Islamabad’s Cabinet Committee on Energy (CCoE) approved the project, allowing work to begin from the Iranian border to the strategic port area of Gwadar in southwestern Balochistan Province at an estimated cost of $158 million in a last-ditch effort to ward off $18 billion in potential penalties from Iran, The Cradle reported.
“CCoE approved the recommendations of the Ministerial Oversight Committee for the IP project constituted by the prime minister in September 2023 whereby the committee recommended to start work on the 80-kilometer segment of the pipeline inside Pakistan, i.e., from Pakistan border up till Gwadar in the first phase,” reads an official statement issued by the Ministry of Energy.
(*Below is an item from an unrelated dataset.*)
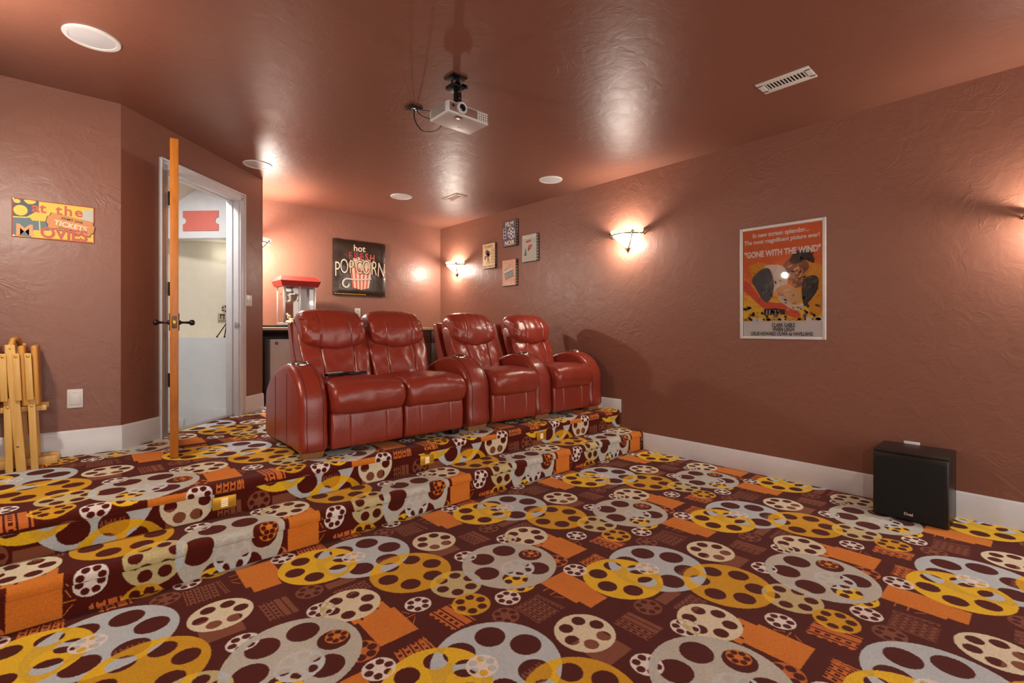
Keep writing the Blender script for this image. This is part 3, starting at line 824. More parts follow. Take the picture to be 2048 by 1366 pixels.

“All the concerned divisions gave a positive nod to move ahead with the project to ensure gas supplies to the people of Pakistan, thereby addressing the increasing energy needs of the country,” the statement adds.
Pakistan’s Interstate Gas Systems (Pvt) Ltd will execute the project, which is set to be funded through the Gas Infrastructure Development Cess (GIDC).
The 2,775-kilometer-long IP project was launched in 2013. However, it missed several deadlines due to long-standing US sanctions against Tehran.
In September 2023, a senior Pakistani Petroleum Ministry official told a Senate committee that Islamabad was negotiating with Tehran to escape a potential penalty of $18 billion in liabilities as the long-stalled project’s deadline approaches in 2024.
Islamabad also approached Washington last year, asking for a solution, but received no response.
Iran says it has already completed its side of the pipeline and has invested $2 billion in the project. Pakistan was initially expected to complete its part of the project by December 2014.
In March 2013, former Pakistani president Asif Ali Zardari and his Iranian counterpart Mahmoud Ahmadinejad held a groundbreaking ceremony near Iran’s port city of Chabahar, with an estimated cost of $7.5 billion at that time.
Due to Pakistan’s dire economic crisis, the nation faces regular blackouts lasting 12 hours per day, if not longer.